“RABBIT FOOT.” An episode of Schlitz Playhouse, CBS, 9 July 1954 (Season 3, Episode 45). Stephen McNally, Paul Langton, Harry Shannon. Screenplay: Lawrence L. Goldman. Director: Christian Nyby.

   When the series went into syndication, the Schlitz had to go, so they called it Herald Playhouse, under which guise this episode ended up on a DVD of old television mysteries from Alpha Video.

   What’s remarkable, something that I didn’t realize before, is that Schlitz Playhouse was on CBS for eight years, first at 60 minutes, then 30, then alternating with Lux Playhouse for its final season. If I added up the numbers correctly, there were nearly 350 episodes in all.

   I wonder where that puts it in the ranking of longest-running anthology series? It’s a lot of different sets, different actors, and a brand new script from scratch every week. I know there had to be some comedies and straight dramas in the mix, but I imagine a good percentage of the episodes were crime-oriented, such as this one.

   Everyone involved with this episode had long careers in movies and on TV, with the star, Stephen McNally, probably the most recognizable name today. But Harry Stanton has the almost unique distinction of being the only person involved in the making of both Citizen Kane and High Noon, being in the cast of each. (The other is William H. O’Brien, but he almost doesn’t count, since he was an uncredited member of the cast of each; in fact, almost his entire career was uncredited.)

   I’ll leave you to check out the careers of the others in this particular cast. What caught my eye was the name of the scriptwriter, Lawrence L. Goldman, whose name came up on this blog as the author of Black Fire, one half of an Ace Double paperback that I reviewed here not too long ago.

   I should say something about the story, which has only three sets, the couple of storefronts along the main street of a small southern town, inside the local police station, and a swamp somewhere outside of town, filled with bubbling quagmires and alligators, and when you see that at the beginning, I think you know immediately what the ending is going to be.

   And you’d be right.
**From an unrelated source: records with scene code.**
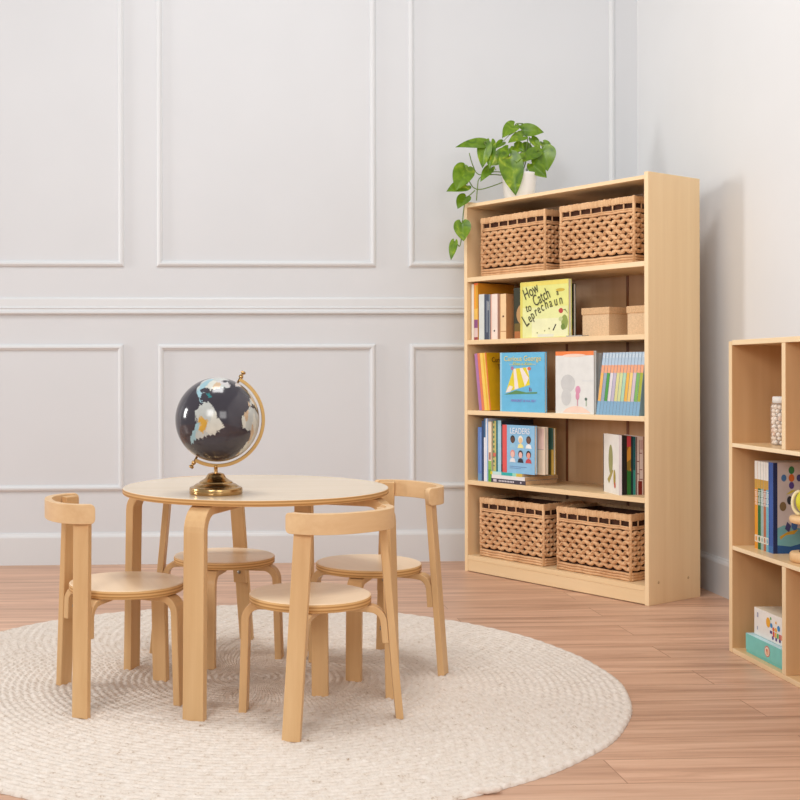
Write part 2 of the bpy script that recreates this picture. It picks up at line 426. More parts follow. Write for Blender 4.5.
CU=[(-85,22),(-78,23),(-70,19.5),(-75,19)]
def inpoly(x,y,P):
    r=False;j=len(P)-1
    for i in range(len(P)):
        if (P[i][1]>y)!=(P[j][1]>y) and x<(P[j][0]-P[i][0])*(y-P[i][1])/(P[j][1]-P[i][1])+P[i][0]: r=not r
        j=i
    return r
def make_globe():
    bx,by=.0285,2.928
    g=thing('desk_globe','dark desk globe on a stepped brass base standing on the round table','globe',TR(bx,by,TZ))
    R=.1053; cz=.7128-TZ
    tilt=math.radians(29)
    OCEAN=plain('globe_ocean',(58,54,62),.13,0,.12,9,.6)
    GL=[plain('globe_land_grey',(186,190,186),.18,0,.08,40,.5),plain('globe_land_pale',(206,206,196),.18,0,.08,40,.5),plain('globe_land_teal',(44,120,124),.18,0,.1,40,.5),
        plain('globe_land_ochre',(206,160,66),.18,0,.08,40,.5),plain('globe_land_blue',(150,184,194),.18,0,.08,40,.5),plain('globe_ice',(200,196,196),.18,0,.08,40,.5),plain('globe_land_sand',(196,170,140),.18,0,.08,40,.5)]
    nu,nv=400,200; lon0=-46
    mb=MB(); vs=[];fs=[];mi=[]
    rnd=random.Random(5)
    for j in range(nv+1):
        la=math.radians(-89.9+179.8*j/nv)
        for k in range(nu):
            lo=2*PI*k/nu
            vs.append((R*math.cos(la)*math.sin(lo),-R*math.cos(la)*math.cos(lo),R*math.sin(la)))
    def wob(a,b): return 1.6*math.sin(a*.9+b*.5)+1.1*math.sin(a*1.9-b*1.3)+.8*math.sin(b*2.7+a*.4)
    for j in range(nv):
        for k in range(nu):
            k2=(k+1)%nu; fs.append((j*nu+k,j*nu+k2,(j+1)*nu+k2,(j+1)*nu+k))
            la=-89.9+179.8*(j+.5)/nv; lo=lon0+360*(k+.5)/nu
            lo=(lo+180)%360-180
            x=lo+wob(lo,la)*.6; y=la-4+wob(la,lo)*.6; q=0
            if inpoly(x,y,SA):
                q=1
                if x<-66 and y<-18: q=5
                elif -70<x<-57 and -20<y<-9: q=4
                elif x>-56 and y>-24: q=2
                if -64<x<-56 and -28<y<-20: q=4
                if y<-40: q=5
            elif inpoly(x,y,CU): q=3
            elif inpoly(x,y,NA): q=[1,5,2,7,1][int((x+170)/14+(y)/19)%5] if y<48 else (1 if x<-95 else 6)
            elif inpoly(x,y,AF): q=[2,1,1,4,2,7][int((x+20)/13)+2*int((y+36)/15)&1 or int((x+y+80)/17)%6]
            elif inpoly(x,y,GR): q=6
            elif inpoly(x,y,EU): q=[2,7,1][int((x+10)/12+y/9)%3]
            elif la<-74+3*math.sin(math.radians(lo*3)): q=7 if math.sin(lo*.35)>.3 else 6
            elif la>84: q=6
            mi.append(q)
    mb.v=vs; mb.f=[list(f) for f in fs]; mb.m=mi; mb.s=[True]*len(fs)
    MT=Matrix.Translation((.004,0,cz))@Matrix.Rotation(tilt,4,'Y')
    ball=mb.build('globe_ball',[OCEAN]+GL,g); ball.matrix_local=MT
    # meridian arm: flat brass band on the side the pole leans to, running under the ball
    arm=MB(); Ri=.1150; pts=[]
    for i in range(49):
        a=PI*i/48    # from north pole round +x side to the south pole
        pts.append((Ri*math.sin(a),0,Ri*math.cos(a)))
    arm.strap([MT@Vector(p) for p in pts],(0,1,0),.013,.0085)
    o=arm.build('meridian_arm',BRASSG,g,bevel=.0008)
    for s in (1,-1):
        kb=MB()
        kb.lathe([(0,s*.100),(.0028,s*.100),(.0028,s*.119),(.0052,s*.119),(.0058,s*.121),(.0058,s*.125),(.0035,s*.127),(.0035,s*.131),(.0062,s*.132),(.0066,s*.135),(.0045,s*.138),(0,s*.138)],20,M=MT)
        kb.build('pole_knob',BRASS,g)
    st=MB(); zb=(MT@Vector((0,0,0))).z-Ri
    st.lathe([(0,.044),(.0062,.044),(.0062,.050),(.0048,.053),(.0048,zb-.004),(.0075,zb-.003),(.0075,zb+.001),(0,zb+.001)],24); st.build('stem',BRASS,g)
    b=MB()
    b.lathe([(0,.0),(.0655,.0),(.0665,.002),(.0665,.014),(.0655,.0165),(.061,.0185),(.058,.0185),(.056,.021),(.050,.025),(.044,.0275),(.0425,.0275),(.041,.031),(.033,.035),(.026,.040),(.0225,.046),(.0195,.0505),(.012,.053),(0,.0535)],64)
    o=b.build('base',BRASS,g)
    md=o.modifiers.new('edge','BEVEL'); md.width=.0006; md.segments=2; md.limit_method='ANGLE'; md.angle_limit=math.radians(35)
make_globe()

# ------------------------------------------------------------------ bookcase across the corner
D=Vector((.53279,-.84625,0)); N=Vector((.84625,.53279,0)); ORG=Vector((1.0872,4.8389,0))
CASE=Matrix(((D.x,N.x,0,ORG.x),(D.y,N.y,0,ORG.y),(0,0,1,0),(0,0,0,1)))
BW,BD,BH=.896,.301,1.539; PT=.0175
case=thing('bookcase','tall birch bookcase set across the room corner, five open bays','bookcase',CASE)
for x0 in (-.004,BW+.0095-PT):
    mb=MB(); mb.box(x0,x0+PT,0,BD,0,BH)
    o=mb.build('side_panel',[W_SIDE,W_EDGE],case,bevel=.0015)
    for p in o.data.polygons:
        if p.normal.y<-.5: p.material_index=1
    if x0>.1:
        for (yy,zz) in ((.055,.078),(.228,.078)):
            c=MB(); c.lathe([(0,.0012),(.0045,.0010),(.0052,0),(0,0)],16,M=Matrix.Translation((BW+.0095,yy,zz))@Matrix.Rotation(PI/2,4,'Y')); c.build('screw_cap',C(190,160,120),o)
mb=MB(); mb.box(PT-.004,BW+.0095-PT,.001,BD-.006,1.514,1.528); mb.build('top_panel',W_SHELF,case,bevel=.001)
SH=[1.223,.963,.671,.381]
for zt in SH:
    mb=MB(); mb.box(PT-.004,BW+.0095-PT,.0005,BD-.006,zt-.0185,zt); mb.build('shelf',W_SHELF,case,bevel=.0012)
mb=MB(); mb.box(PT-.004,BW+.0095-PT,.0005,BD-.006,.050,.0685); mb.build('bottom_shelf',W_SHELF,case,bevel=.0012)
mb=MB(); mb.box(PT-.004,BW+.0095-PT,.002,.018,.003,.050); mb.build('kick_board',W_KICK,case,bevel=.001)
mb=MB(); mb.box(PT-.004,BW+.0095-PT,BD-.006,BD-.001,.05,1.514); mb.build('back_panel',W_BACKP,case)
zs=[.0685]+[SH[3],SH[2],SH[1],SH[0]]; tops=[SH[3]-.0185,SH[2]-.0185,SH[1]-.0185,SH[0]-.0185,1.514]
for x in (.289,.590):
    mb=MB(); 
    for a,b in zip(zs,tops): mb.box(x-.006,x+.006,BD-.0075,BD-.006,a,b)
    mb.build('back_seam',W_SEAM,case)
def cp(s,t,z,rz=0): return CASE@TR(s,t,z,rz)

# ------------------------------------------------------------------ baskets
FIB1=wood('hyacinth_light',(198,148,104),(236,192,146),'Z',fine=60,long=25,rough=.75)
FIB2=wood('hyacinth_rim',(204,156,110),(236,196,150),'Z',fine=150,long=14,rough=.75)
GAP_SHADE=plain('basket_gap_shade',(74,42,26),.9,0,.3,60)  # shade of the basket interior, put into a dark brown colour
def make_basket(M,label,W=.345,H=.243,Dp=.235):
    b=thing('woven_basket',label,'basket',M,'woven baskets in the tall bookcase')
    rnd=random.Random(11)
    ln=MB(); t=.004; i=.011
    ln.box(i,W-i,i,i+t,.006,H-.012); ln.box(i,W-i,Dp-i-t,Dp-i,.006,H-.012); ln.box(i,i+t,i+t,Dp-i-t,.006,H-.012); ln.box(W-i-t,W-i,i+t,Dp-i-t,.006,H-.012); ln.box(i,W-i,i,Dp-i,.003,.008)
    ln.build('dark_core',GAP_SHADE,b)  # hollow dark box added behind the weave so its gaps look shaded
    wv=MB()
    def face(length,fm):
        # fm maps (a, out, z) to local
        lam=(length-.010)/(8 if length>.3 else 5.5)
        z0,z1=.036,H-.060; nr=8; dz=(z1-z0)/nr
        for r in range(nr):
            zc=z0+dz*(r+.5); pts=[]; tp=[]
            ns=int((length-.010)/lam*12)
            ph=PI*r+.4
            for q in range(ns+1):
                a=.005+(length-.010)*q/ns
                k=2*PI*(a-.005)/lam+ph
                pts.append(fm(a,.004+.0025*math.cos(k*1.0+r),zc+.0045*math.sin(k)+rnd.uniform(-.0004,.0004)))
                tp.append(1+.22*math.cos(2*k)+rnd.uniform(-.06,.06))
            wv.tube(pts,.0072,7,taper=tp)
            # thin twisting strand over the thick one
            pts=[fm(.005+(length-.010)*q/ns,.0095+.0022*math.cos(2*PI*(length-.010)*q/ns/lam*2),zc+.0048*math.sin(2*PI*(length-.010)*q/ns/lam+ph)+.0035*math.sin(2*PI*(length-.010)*q/ns/lam*2+1)) for q in range(ns+1)]
            wv.tube(pts,.0026,5)
        # horizontal strands below and above the open weave
        for z,rr in ((.006,.0055),(.016,.0052),(.026,.0052),(H-.054,.0045),(H-.047,.0035)):
            pts=[fm(.004+(length-.008)*q/14,.005+.0015*math.sin(q*2.1+z*90),z+.0008*math.sin(q*1.7)) for q in range(15)]
            wv.tube(pts,rr,6)
    F=lambda a,o,z:(a,.008-o,z); Bk=lambda a,o,z:(a,Dp-.008+o,z); Rr=lambda a,o,z:(W-.008+o,a,z); Ll=lambda a,o,z:(.008-o,a,z)
    face(W,F); face(Dp,Rr); face(Dp,Ll); face(W,Bk)
    up=wv
    for (x,y) in ((.005,.005),(W-.005,.005),(.005,Dp-.005),(W-.005,Dp-.005)):
        up.tube([(x,y,.002),(x,y,.09),(x,y,.17),(x,y,H-.004)],.0062,8)
    n=7
    for q in range(1,n):
        x=W*q/n
        for y in (.005,Dp-.005): up.tube([(x,y,H-.052),(x,y,H-.022)],.003,6)
    for q in range(1,5):
        y=Dp*q/5
        for x in (.005,W-.005): up.tube([(x,y,H-.052),(x,y,H-.022)],.003,6)
    wv.build('weave',FIB1,b)
    # wrapped rim: many short vertical wraps on a band
    rm=MB()
    def wraps(length,fm):
        n=int(length/.0125)
        for q in range(n):
            a0=length*q/n; a1=length*(q+1)/n; j=rnd.uniform(-.0012,.0012)
            vs=[];sec=[(.0065,-.025),(.0085,-.018),(.0085,-.006),(.005,-.0005),(-.003,0),(-.004,-.004),(-.004,-.025)]
            for a in (a0+.0003,(a0+a1)/2,a1-.0003):
                bul=.0009 if a not in (a0+.0003,a1-.0003) else 0
                for o_,z in sec: vs.append(fm(a,o_+bul,H+z+j+bul))
            k=len(sec); fs=[(p*k+s,p*k+(s+1)%k,(p+1)*k+(s+1)%k,(p+1)*k+s) for p in range(2) for s in range(k)]
            fs+=[list(range(k)),[2*k+s for s in range(k)]]
            rm.add(vs,fs,0,False)
    for L_,f_ in ((W,F),(W,Bk),(Dp,Rr),(Dp,Ll)): wraps(L_,f_)
    rm.build('rim',FIB2,b)
    return b
bk0=make_basket(cp(.064,.028,SH[0]),'square woven basket on the top shelf, under the trailing plant')
bpy.context.view_layer.update()
for s,z,l in ((.480,SH[0],'square woven basket on the top shelf, further from the trailing plant'),(.054,.0685,'square woven basket on the bottom shelf, below the stacked flat books'),(.463,.0685,'square woven basket on the bottom shelf, below the fanned upright books')):
    dup(bk0,cp(s,.028,z),l,'woven baskets in the tall bookcase')

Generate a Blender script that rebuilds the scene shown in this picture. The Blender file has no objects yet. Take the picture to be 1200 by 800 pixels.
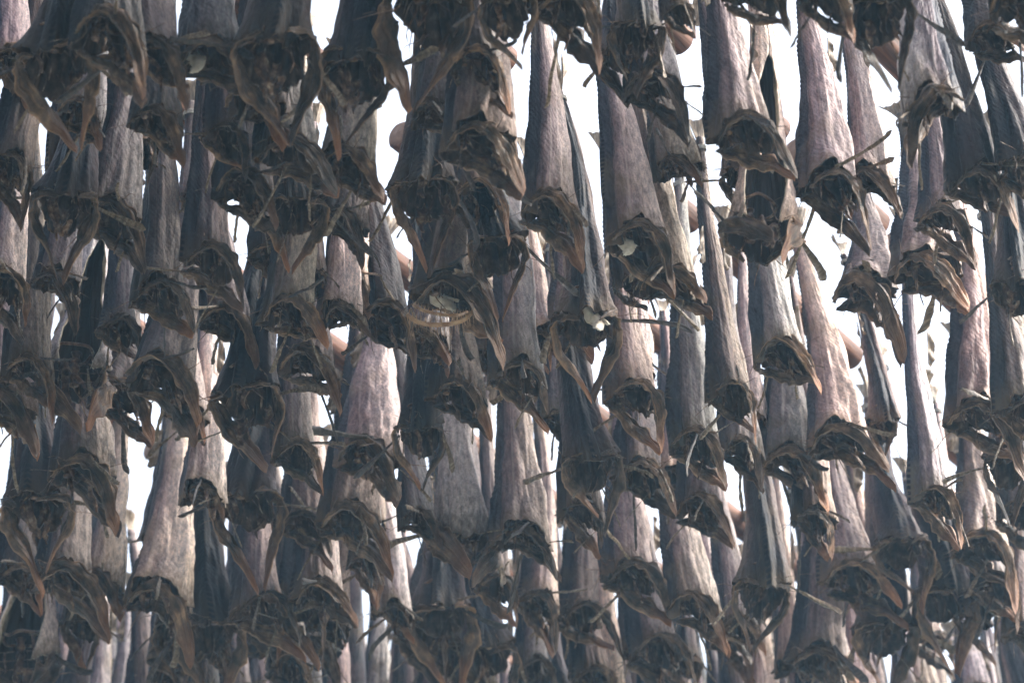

A bedraggled stranger comes into town with a satchel of stolen bank loot, claiming to be a detective from a couple of towns over who has killed the real robber in the swamp. We the viewer sense something is wrong with the story right away, and with less than 30 minutes of running time, it doesn’t take the police chief and his second-in-command to catch on either. But they need proof, and by means of a lucky rabbit’s foot, prove it they do.

   Not so lucky for the rabbit, of course. As the old saying goes, it never is.